I learned today that the state Judicial Discipline and Disability Commission had notified two judicial candidates in 2010 that the complaints against them for improper use of partisan endorsements have been dismissed.

The letters to Judge Rhonda Wood, who lost a race for court of appeals, and Judge Tim Fox, who lost a race for Arkansas Supreme Court, fall short of exoneration. They indicate the discipline panels gave the candidates the benefit of the doubt because of the unsettled nature of the law then over the limits on political speech by judicial candidates imposed by state ethical canons. Several cases have challenged such canons as unconstitutional 1st Amendment infringements.

The letters note that the 8th U.S. Circuit Court of Appeals this year finally upheld judicial canons in another state virtually identifical to those in Arkansas that continue to impose some limits on speech. David Sachar, staff attorney at the Arkansas Commission, said that the case being contested at the time these complaints arose has now been upheld by the 8th Circuit, which covers Arkansas. As a result, he said, "I believe an investigative panel could find a willful violation" on partisan endorsements in the future.

Rhonda Wood used robocalls by Mike Huckabee in her campaign. Fox's campaign noted that he'd been recommended by Republican Party officials.

Here are the letters Wood and Fox received.

Wood is running for Court of Appeals again this year against Judge Mitch Cash.
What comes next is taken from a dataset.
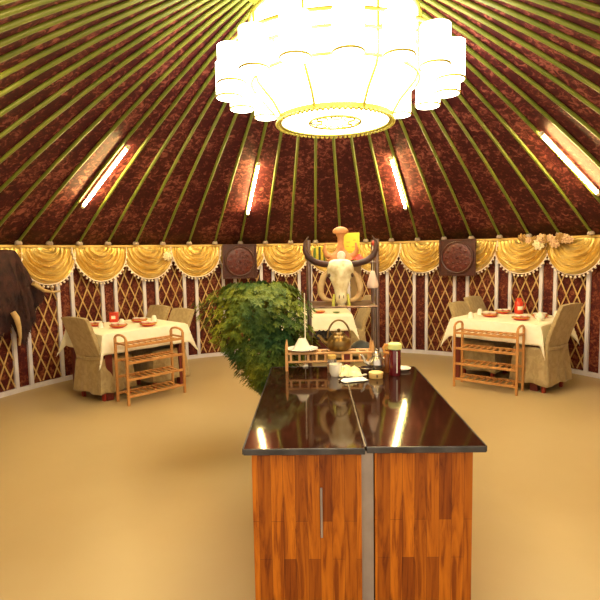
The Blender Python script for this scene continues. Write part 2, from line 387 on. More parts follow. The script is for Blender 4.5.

Arkansas judges run on a non-partisan basis, but the election is held on the same day as party primaries. Republicans pushed for the change to non-partisan elections and Democrats gave up reluctantly because of the filing fees judicial candidates of then-overwhelmingly Democratic candidates had swelled party coffers. Now, Republicans find advantage in signaling to voters when a judicial candidate is a Republican or has such leanings because the party has become so closely identified with rigid outlooks on a variety of judicial issues. It is usually enough to inveigh against judicial activism to get the message across.